Set exercise: Count how many lines include "This" and answer with that number only.

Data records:
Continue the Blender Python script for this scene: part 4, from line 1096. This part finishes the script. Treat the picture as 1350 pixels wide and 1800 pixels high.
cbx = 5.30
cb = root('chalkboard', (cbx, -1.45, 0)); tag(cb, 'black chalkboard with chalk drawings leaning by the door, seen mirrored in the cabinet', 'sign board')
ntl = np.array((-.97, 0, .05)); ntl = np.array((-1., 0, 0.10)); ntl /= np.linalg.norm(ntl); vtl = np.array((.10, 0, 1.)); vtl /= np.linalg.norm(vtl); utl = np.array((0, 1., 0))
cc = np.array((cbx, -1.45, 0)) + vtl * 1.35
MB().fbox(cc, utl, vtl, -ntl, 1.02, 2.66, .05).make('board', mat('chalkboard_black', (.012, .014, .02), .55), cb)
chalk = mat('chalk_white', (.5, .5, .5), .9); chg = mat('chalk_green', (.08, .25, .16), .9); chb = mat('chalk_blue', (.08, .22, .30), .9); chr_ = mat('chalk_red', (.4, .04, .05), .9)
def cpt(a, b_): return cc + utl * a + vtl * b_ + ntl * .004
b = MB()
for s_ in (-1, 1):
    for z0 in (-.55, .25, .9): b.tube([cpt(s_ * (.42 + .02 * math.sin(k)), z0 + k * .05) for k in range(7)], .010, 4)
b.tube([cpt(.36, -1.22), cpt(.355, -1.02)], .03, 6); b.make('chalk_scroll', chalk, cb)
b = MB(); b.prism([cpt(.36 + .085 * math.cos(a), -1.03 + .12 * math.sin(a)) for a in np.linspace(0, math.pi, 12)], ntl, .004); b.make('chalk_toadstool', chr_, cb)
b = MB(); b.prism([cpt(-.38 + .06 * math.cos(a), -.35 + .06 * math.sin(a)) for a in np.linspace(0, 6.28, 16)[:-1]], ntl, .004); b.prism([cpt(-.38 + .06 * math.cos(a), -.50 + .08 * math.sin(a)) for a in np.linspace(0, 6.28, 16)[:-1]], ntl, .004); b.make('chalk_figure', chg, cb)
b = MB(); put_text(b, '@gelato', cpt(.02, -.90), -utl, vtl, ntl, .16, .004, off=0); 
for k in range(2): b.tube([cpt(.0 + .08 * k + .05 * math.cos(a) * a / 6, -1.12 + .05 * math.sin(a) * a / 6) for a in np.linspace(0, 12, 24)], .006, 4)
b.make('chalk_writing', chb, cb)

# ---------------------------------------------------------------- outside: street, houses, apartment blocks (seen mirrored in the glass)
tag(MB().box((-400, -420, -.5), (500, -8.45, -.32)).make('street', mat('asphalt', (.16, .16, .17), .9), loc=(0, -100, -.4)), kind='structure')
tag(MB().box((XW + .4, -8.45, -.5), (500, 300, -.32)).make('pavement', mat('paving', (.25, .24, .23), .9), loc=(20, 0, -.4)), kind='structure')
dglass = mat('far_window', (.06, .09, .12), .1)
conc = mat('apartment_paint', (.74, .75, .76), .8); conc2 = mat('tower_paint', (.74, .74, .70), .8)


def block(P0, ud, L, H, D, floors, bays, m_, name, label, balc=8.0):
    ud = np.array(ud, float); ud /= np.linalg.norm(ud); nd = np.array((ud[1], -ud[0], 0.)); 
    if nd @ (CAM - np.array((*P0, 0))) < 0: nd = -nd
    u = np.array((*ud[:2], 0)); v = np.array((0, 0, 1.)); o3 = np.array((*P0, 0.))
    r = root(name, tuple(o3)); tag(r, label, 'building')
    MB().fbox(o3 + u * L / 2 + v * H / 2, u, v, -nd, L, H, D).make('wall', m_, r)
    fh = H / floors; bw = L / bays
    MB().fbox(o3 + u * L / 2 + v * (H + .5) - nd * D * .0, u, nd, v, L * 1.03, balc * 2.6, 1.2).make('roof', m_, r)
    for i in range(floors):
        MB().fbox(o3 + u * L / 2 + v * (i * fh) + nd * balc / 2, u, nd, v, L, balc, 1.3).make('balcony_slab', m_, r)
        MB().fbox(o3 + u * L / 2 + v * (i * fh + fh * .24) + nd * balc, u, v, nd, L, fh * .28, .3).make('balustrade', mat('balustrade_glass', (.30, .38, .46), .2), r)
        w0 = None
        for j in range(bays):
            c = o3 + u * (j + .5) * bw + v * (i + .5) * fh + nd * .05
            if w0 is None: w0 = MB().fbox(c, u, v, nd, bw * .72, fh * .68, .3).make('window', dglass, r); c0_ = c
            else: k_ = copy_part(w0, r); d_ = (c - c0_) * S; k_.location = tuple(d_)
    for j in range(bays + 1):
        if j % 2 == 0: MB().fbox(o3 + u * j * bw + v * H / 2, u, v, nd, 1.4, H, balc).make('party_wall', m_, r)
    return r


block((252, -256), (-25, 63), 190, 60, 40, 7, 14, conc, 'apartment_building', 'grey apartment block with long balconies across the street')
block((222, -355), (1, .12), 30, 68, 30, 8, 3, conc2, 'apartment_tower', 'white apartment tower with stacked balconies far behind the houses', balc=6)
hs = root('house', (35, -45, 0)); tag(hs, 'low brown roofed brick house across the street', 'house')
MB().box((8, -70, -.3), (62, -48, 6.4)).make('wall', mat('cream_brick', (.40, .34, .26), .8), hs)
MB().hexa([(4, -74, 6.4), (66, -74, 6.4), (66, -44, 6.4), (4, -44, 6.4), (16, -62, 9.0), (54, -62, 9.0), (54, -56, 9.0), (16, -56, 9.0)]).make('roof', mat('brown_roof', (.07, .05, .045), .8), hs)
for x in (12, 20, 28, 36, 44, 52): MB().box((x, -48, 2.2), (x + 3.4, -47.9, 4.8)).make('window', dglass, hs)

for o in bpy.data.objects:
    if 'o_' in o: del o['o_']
==
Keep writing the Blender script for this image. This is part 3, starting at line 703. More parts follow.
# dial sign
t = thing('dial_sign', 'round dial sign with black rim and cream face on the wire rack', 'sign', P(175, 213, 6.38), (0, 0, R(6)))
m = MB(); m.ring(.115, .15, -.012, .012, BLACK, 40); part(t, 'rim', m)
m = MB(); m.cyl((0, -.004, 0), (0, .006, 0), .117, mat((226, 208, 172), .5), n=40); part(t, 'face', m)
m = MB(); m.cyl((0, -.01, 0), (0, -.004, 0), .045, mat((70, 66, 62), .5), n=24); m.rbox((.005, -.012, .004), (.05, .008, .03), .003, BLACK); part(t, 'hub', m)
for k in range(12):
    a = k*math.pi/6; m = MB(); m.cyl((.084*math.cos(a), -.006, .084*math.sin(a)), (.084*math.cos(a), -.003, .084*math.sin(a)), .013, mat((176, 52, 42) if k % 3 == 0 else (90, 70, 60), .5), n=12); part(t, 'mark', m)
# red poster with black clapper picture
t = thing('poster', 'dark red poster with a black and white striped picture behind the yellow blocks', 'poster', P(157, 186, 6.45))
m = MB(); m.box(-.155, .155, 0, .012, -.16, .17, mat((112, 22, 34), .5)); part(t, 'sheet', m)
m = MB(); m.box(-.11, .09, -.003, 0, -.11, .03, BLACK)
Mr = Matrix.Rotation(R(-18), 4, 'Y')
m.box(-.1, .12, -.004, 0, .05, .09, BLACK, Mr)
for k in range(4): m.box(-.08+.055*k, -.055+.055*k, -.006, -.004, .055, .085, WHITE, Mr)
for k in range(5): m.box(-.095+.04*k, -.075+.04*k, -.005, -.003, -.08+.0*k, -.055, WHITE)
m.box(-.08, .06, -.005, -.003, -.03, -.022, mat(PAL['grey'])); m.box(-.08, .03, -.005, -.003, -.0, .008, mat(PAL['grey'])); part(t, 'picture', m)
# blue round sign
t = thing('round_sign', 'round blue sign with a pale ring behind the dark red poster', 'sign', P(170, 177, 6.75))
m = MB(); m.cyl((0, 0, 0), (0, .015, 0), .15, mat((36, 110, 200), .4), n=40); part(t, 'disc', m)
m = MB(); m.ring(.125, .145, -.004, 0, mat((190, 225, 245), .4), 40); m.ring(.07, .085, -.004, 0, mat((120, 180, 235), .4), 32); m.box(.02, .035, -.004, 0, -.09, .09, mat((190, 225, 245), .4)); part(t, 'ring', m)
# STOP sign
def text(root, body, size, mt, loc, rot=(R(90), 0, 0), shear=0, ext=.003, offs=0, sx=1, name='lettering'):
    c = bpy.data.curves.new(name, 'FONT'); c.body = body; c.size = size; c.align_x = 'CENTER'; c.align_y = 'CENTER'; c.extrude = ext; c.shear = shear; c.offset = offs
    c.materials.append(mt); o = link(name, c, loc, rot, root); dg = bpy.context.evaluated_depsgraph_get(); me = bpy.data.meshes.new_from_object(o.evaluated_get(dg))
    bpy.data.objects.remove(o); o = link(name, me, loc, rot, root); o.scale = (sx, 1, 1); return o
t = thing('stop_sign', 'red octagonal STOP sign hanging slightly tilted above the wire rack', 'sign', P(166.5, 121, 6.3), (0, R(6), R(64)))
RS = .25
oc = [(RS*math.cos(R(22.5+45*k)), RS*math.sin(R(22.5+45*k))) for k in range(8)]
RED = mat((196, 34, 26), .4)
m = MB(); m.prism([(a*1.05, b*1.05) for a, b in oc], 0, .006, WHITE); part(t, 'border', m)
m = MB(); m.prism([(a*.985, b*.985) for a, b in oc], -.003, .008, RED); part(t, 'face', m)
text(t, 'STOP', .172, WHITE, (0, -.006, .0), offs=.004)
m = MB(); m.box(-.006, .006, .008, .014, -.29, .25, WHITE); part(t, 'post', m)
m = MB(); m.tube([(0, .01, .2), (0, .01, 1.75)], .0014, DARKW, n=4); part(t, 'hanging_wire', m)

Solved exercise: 2